И я не думала сознательно о войне, когда вдруг сказала своим родителям, что я поеду на 1-е мая в Ленинград. Казалось бы, мне было незачем туда ехать: мне все равно в конце июня надо было поехать туда, чтобы заявиться в деканате и еще раз подтвердить мое возвращение в университет осенью 1941 года. Так что сестру я могла увидеть в июне, как и племянника. Мою любимую школьную подругу Катю я, возможно, тогда бы уже не застала в Ленинграде, так как географы каждое лето уезжали на практику, но потом она бы приехала в Псков на остаток каникул или, самое позднее, я встретилась бы с ней в Ленинграде в начале сентября, в новом учебном году. Но какой-то внутренний императив толкнул меня неожиданно для самой на эту поездку к 1-му мая. Я не собиралась в Ленинград и вдруг, незадолго до 1 мая, решила ехать. Мои родители не возражали.
1 мая 1941 года было в Ленинграде холодным. Шел мокрый снег и таял на голых руках и ногах физкультурников, шагавших в майках в рядах принудительных демонстрантов. Снова пришлось мне много походить пешком, так как транспорта не было из-за демонстраций, но это было нудное хождение по мокрым улицам под серым небом.

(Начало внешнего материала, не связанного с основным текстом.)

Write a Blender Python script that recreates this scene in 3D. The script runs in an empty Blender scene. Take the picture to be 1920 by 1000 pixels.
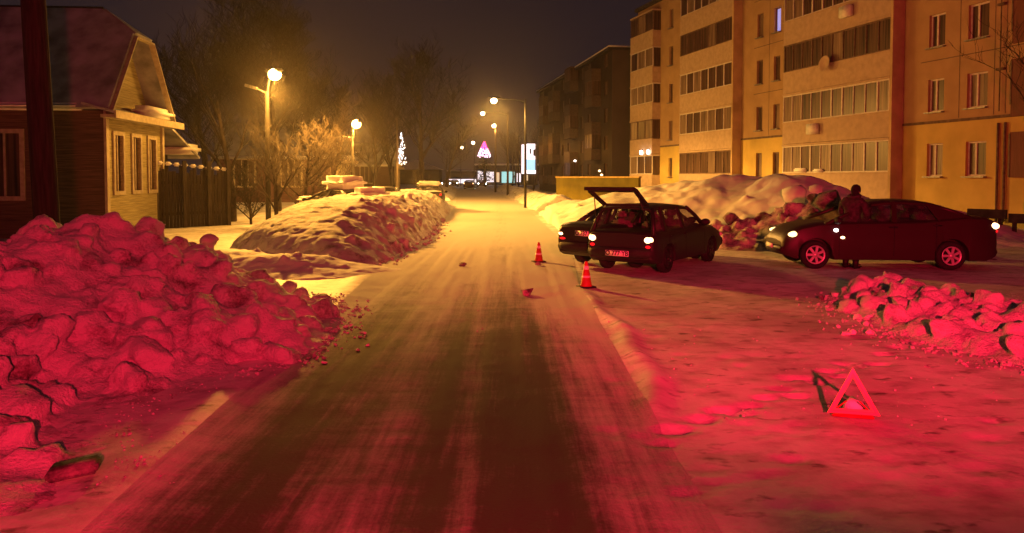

Катя достала билеты в оперу для меня и для себя. Я уже не помню, какую оперу мы тогда слушали. Но когда я рассталась с Катей и шла по Невскому к нужному мне троллейбусу, у меня вдруг екнуло сердце: я увидела длинную колонну грузовиков, наполненных солдатами, ехавшую в сторону финской границы. Лица их в серой мгле мелкого дождика, в который перешел мокрый снег, были хмурыми и сосредоточенными. Совсем как в финскую войну.
Это визуальное впечатление было сильнее, чем сон и слухи о речи Сталина; оно дало мне понять, что война на носу.
Как с сестрой и ее семьей, так и с Катей, я распрощалась до скорого свидания в конце июня. Но свидания этого не было. Как сестру и ее семью, так и Катю я в эту майскую поездку видела последний раз в жизни. Видимо, поэтому мне и надо было ехать в Ленинград.